Let M = (Q, Σ, δ, q₀, F) be a DFA for L. For each state q ∈ Q, define Sq to be the set of all strings that lead from q₀ to q in M. That is, Sq = {w ∈ Σ* | δ̂(q₀, w) = q}.

We can show that if x, y ∈ Sq for the same q, then x RL y. This is because for any suffix z, both xz and yz will end up in the same state after processing z, starting from q.
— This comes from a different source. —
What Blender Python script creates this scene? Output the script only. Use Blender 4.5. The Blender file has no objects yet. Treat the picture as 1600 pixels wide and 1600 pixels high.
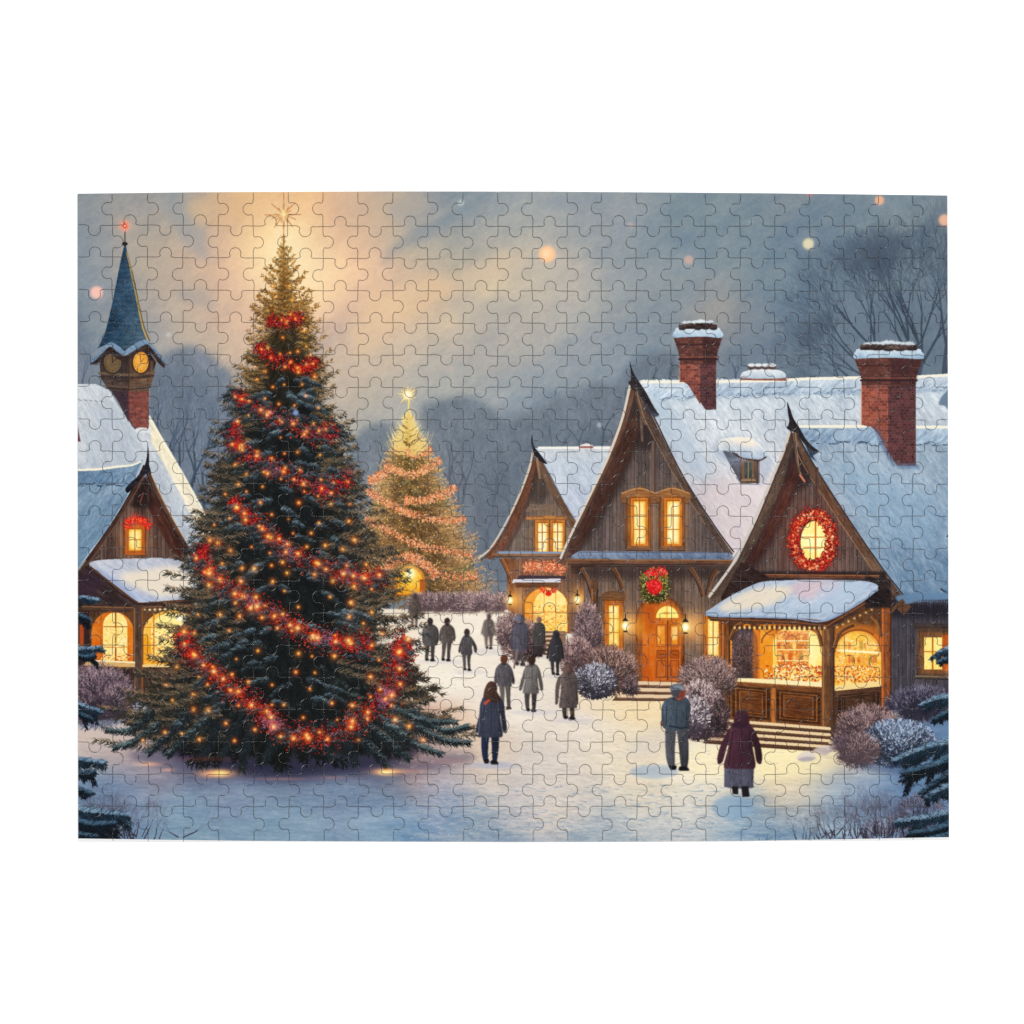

Thus, either both are accepted or both are rejected.

Since M has finitely many states, there are finitely many sets Sq, and therefore finitely many equivalence classes under RL.

(⇐) If RL has finitely many equivalence classes, then L is regular:

Let the equivalence classes of RL be [x₁], [x₂], ..., [xₙ]. We construct a DFA M = (Q, Σ, δ, q₀, F) as follows:

• Q = {[x₁], [x₂], ..., [xₙ]} (the set of equivalence classes)
• q₀ = [ε] (the equivalence class of the empty string)
• F = {[x] | x ∈ L} (the equivalence classes containing strings in L)
• δ([x], a) = [xa] for all [x] ∈ Q and a ∈ Σ

The transition function is well-defined: if x RL y, then xa RL ya for any a ∈ Σ.

We can then prove that L(M) = L by showing that for any string w, δ̂(q₀, w) = [w], and w ∈ L if and only if [w] ∈ F.

Thus, L is recognized by a DFA and is therefore regular.

Minimality: The constructed DFA is minimal because if we were to merge any two states [x] and [y] where x and y are not equivalent under RL, there would exist some string z such that xz ∈ L but yz ∉ L (or vice versa), meaning the merged DFA would not correctly recognize L.